Era un conflicto histórico, alimentado durante décadas, pero pocos podían intuir la dimensión de la masacre que se avecinaba en el corazón de África. Las tensiones acumuladas durante años entre los dos grandes grupos étnicos ruandeses, hutus y tutsis, estalló en 1994 y dejó tras de sí un reguero de sangre que los recuentos más optimistas cifran en 900.000 muertos.

El genocidio arranca en la noche del 6 de abril, cuando el Falcon 50 del entonces presidente Juvenal Habyarimana fue derribado por un misil al intentar aterrizar en Kigali. El avión, que procedía de Dar es Salaam, cayó frente a la residencia presidencial. También murieron el mandatario burundés, Cyprien Ntaryamira, y otros altos cargos gubernamentales de ambos países que habían participado en la capital financiera de Tanzania en una conferencia regional.

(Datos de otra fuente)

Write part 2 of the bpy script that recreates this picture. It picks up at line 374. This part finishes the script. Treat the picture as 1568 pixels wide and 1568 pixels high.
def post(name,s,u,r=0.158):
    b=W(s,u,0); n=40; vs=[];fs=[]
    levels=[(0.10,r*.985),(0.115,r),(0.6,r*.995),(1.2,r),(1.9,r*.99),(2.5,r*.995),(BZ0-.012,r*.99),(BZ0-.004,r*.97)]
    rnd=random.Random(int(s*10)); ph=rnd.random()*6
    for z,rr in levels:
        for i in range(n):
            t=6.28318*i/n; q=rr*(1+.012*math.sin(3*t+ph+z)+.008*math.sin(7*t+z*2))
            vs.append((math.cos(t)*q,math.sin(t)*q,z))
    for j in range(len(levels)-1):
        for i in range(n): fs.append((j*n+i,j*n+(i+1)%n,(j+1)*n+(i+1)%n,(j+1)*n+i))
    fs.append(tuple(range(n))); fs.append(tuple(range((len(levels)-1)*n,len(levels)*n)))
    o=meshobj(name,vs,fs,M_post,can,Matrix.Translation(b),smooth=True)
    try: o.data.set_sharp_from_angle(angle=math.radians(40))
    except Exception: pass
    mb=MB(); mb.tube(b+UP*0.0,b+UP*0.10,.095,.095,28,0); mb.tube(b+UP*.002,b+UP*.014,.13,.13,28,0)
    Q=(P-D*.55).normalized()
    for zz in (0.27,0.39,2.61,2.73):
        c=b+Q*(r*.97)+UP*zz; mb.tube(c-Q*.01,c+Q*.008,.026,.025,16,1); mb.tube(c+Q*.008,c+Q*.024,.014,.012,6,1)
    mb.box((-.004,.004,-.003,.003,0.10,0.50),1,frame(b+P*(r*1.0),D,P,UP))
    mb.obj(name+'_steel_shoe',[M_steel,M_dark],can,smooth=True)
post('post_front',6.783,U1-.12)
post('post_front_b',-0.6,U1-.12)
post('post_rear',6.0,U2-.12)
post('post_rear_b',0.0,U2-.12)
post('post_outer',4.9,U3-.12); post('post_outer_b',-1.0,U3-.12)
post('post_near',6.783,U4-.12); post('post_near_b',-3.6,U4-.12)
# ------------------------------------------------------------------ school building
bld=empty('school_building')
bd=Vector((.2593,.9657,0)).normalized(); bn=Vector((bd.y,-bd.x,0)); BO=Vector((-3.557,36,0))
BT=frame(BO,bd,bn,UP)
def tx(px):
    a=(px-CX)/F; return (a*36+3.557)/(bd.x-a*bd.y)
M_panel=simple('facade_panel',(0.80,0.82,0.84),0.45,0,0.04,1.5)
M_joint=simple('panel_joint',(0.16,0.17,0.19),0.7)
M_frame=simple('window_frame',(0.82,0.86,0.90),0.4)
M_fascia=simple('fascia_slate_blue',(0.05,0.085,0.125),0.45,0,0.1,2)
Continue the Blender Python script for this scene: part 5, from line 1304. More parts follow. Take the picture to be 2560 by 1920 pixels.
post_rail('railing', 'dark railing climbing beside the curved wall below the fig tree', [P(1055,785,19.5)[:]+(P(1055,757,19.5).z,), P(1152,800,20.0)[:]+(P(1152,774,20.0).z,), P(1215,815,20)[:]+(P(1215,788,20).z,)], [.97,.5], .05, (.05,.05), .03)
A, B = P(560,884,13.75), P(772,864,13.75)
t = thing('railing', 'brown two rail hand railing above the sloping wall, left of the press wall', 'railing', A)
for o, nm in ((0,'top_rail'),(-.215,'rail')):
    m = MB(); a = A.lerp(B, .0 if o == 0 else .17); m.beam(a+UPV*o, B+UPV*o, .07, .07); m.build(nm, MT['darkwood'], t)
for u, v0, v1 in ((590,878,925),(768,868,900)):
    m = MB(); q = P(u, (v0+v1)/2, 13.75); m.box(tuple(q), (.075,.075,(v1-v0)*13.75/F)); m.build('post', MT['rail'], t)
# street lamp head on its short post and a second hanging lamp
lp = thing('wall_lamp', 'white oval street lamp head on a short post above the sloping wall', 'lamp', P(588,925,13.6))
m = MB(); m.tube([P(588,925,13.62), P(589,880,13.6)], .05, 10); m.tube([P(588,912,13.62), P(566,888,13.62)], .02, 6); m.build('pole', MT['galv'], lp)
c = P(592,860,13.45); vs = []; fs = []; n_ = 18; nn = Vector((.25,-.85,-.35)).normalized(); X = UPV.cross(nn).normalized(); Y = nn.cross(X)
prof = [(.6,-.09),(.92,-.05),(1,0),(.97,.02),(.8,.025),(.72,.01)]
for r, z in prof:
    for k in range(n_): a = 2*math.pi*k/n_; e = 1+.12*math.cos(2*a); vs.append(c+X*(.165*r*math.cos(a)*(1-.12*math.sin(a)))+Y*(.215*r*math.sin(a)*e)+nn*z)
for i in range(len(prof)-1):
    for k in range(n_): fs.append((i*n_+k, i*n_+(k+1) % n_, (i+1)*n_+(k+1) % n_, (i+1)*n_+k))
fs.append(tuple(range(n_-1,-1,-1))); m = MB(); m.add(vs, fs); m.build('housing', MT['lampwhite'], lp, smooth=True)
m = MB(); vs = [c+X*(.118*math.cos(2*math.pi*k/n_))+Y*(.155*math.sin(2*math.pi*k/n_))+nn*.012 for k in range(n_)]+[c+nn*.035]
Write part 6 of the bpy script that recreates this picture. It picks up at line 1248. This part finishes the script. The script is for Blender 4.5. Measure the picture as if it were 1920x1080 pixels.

Tras el magnicidio, la milicia radical hutu Interahamwe culpó del asesinato a la minoría tutsi y clamó venganza. Como resultado de las persecuciones, 937.000 tutsis y hutus políticamente moderados, según el último censo del Gobierno de Kigali, fueron masacrados entre abril y julio con armas blancas y de fuego por los paramilitares de Interahamwe, pero también por soldados del Ejército y la propia población civil, alentada por la emisora extremista Radio Libre Mil Colinas y destacados líderes locales.

La crudeza no encontró límites: la mayoría de las víctimas fueron descuartizadas con machetes, mientras a otros se les quemaba vivos en las iglesias donde buscaban refugio. Según defensores de los derechos humanos y cooperantes, el genocidio estaba planeado y su objetivo no era otro que erradicar a la minoría tutsi, alrededor del 11% de la población de Ruanda.

El conflicto también provocó la estampida de más de dos millones de ruandeses hacia Burundi, Tanzania, Uganda y Congo. La ONU había retirado buena parte de sus tropas antes del desastre que vaticinó Bagosora.